Shakir pointed specifically to Trump’s maneuvering on abortion rights after the GOP’s disappointing results in the 2022 midterm elections. Trump once said women should be punished for having abortions and appointed three of the Supreme Court justices who voted to overturn federal abortion protections. But now, Trump says Republicans should ensure abortion prohibitions include exemptions in cases of rape, incest or threat to the life of the pregnant person.

“Trump is so amoral that he’s able to reinvent himself on issue after issue and deceive enough people to feel like they might give him a second look, at least in some critical battleground states,” he said. “A lot of it hinges on, are there outside events that kind of prevent him from doing the reinvention?”

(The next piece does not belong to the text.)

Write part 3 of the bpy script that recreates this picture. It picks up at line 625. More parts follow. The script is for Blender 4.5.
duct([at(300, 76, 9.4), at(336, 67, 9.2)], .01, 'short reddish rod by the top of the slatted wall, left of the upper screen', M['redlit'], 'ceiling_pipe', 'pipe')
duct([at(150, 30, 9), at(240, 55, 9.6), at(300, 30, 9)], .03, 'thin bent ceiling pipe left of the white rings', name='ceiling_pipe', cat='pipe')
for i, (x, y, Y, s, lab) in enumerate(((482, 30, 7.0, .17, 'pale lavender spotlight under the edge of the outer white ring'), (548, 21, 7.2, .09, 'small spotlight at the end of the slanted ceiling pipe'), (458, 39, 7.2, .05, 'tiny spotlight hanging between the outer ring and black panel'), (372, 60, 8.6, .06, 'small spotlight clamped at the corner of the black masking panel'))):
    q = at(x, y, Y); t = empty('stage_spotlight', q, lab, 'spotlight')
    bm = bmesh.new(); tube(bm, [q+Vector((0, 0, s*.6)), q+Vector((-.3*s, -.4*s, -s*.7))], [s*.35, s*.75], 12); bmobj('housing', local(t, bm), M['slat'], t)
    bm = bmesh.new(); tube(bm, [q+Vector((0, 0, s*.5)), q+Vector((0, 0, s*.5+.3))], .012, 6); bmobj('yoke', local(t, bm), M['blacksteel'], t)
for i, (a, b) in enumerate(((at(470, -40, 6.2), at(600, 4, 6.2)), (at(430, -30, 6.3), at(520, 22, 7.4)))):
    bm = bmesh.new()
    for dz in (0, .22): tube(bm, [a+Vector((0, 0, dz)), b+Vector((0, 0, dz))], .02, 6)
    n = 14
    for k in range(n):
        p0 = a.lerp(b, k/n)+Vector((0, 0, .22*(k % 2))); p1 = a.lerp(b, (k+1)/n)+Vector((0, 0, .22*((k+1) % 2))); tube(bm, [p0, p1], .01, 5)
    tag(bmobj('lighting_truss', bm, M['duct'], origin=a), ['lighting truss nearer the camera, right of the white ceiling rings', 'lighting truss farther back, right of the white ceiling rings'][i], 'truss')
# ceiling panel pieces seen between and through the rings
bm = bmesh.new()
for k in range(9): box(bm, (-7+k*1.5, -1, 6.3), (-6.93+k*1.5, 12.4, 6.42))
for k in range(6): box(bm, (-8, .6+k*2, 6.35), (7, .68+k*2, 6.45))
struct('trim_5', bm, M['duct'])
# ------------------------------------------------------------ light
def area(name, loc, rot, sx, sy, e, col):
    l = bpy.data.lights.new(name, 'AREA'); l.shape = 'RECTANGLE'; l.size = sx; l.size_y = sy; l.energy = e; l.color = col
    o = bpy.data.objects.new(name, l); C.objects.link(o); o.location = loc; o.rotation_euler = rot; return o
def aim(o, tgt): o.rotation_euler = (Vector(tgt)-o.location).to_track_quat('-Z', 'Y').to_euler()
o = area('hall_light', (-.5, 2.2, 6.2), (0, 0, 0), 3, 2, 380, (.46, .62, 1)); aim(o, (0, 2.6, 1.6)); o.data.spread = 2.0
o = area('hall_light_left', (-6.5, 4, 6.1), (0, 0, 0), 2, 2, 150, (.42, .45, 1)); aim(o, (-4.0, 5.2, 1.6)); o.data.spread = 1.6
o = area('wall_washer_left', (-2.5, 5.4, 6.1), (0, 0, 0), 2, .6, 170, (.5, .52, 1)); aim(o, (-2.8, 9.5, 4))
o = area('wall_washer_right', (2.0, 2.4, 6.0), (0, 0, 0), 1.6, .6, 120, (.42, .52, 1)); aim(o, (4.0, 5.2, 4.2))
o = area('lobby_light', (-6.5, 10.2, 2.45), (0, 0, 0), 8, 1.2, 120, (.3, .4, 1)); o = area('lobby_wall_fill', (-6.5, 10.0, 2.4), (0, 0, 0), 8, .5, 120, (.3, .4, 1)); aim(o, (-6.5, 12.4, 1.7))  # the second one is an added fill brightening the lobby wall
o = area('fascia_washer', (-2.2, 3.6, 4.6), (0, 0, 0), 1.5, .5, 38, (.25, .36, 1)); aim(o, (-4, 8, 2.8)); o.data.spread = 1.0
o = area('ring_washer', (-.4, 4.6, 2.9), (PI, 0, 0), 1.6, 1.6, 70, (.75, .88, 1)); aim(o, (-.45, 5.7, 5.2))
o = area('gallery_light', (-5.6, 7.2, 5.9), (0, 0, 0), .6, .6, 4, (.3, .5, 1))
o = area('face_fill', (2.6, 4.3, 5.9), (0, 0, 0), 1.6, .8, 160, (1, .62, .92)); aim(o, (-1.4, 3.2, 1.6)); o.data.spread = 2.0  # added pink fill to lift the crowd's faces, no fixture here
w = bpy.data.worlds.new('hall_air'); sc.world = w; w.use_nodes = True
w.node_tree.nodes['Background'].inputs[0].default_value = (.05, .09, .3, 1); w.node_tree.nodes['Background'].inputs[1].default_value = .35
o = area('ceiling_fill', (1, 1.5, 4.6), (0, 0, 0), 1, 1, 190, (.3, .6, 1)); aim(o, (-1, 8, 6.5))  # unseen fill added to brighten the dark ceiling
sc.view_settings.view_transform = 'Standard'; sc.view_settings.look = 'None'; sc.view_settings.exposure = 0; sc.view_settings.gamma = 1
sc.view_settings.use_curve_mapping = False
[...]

Those outside events include upcoming trials in New York and Florida, a Georgia investigation into his efforts to overturn the 2020 election in that state, and a federal special counsel probe into the Jan. 6 insurrection at the Capitol.

At the same time, Trump’s trials and tribulations appear to have solidified his position as the favorite for the Republican nomination. The NBC News poll shows his lead over DeSantis has expanded from 15 points to 29 points since April. Trump support is now at 51%, compared with 46% then, while DeSantis’ support among Republicans has fallen from 31% to 22%. Former Vice President Mike Pence leads the rest of the crowded field with 7% in the latest survey.

Because nomination battles are fought state by state over the course of months, such national polls do not take into account how a candidate's performance in early contests can affect the rest.

“To the extent we’re not doing state polling yet is a big blind spot,” said Patrick Ruffini, a Republican polling expert and founding partner of Echelon Insights. He pointed to the close finishes in battlegrounds in 2020 — Biden’s Electoral College margin amounted to less than 43,000 votes spread across Georgia, Wisconsin and Arizona — to demonstrate that slight changes in public opinion could have a magnified effect in November 2024.

“It wouldn’t take much to shift it in those key states,” Ruffini said.

Biden’s approval rating, which fell to 35% in a Pew Research survey released last week, has been in the same territory as Trump’s during the run-up to the 2020 election. Coupled with a series of head-to-head polls that show Biden and Trump within the margin of error, that has given some Democratic strategists reason to believe Trump remains a very viable challenger to Biden.

“What you have is statistical ties across almost every single recent poll,” said Chris Kofinis, a Democratic strategist and public opinion expert. “Are Democrats discounting the threat that Trump poses even with his series of indictments? Absolutely.”

Most political experts believe the 2024 election is likely to be close in terms of the all-important Electoral College and that the number of swing voters will be small.

Even in losing, Trump won far more votes than any Republican ever had in battlegrounds such as Arizona, Wisconsin, Georgia, Pennsylvania, Nevada and Michigan.

It is not clear how, if at all, third-party candidacies will affect the Electoral College. Biden was helped in 2020 by a decline in third-party voting in swing states. Author and professor Cornell West has announced a bid for the presidency, and a group called No Labels is looking at promoting a candidate under its own flag.

One question, then, is whether the electorate more resembles 2016, when Trump narrowly won, or 2020, when he lost by an even smaller margin of sum votes in pivotal states.

“What we need to learn from 2016 is that some people want to hear his message and believe his message,” said Raquel Teran, the former Arizona Democratic Party chair who is now seeking a House seat.

Teran expressed optimism stemming from voters’ increased familiarity with Trump.

“There are more of us that know his message is extreme and out of touch and authoritarian, and we cannot underestimate what can happen under a Trump candidacy,” she said. “And the worst is that we cannot forget what the actual consequence [is] of having a Trump presidency.”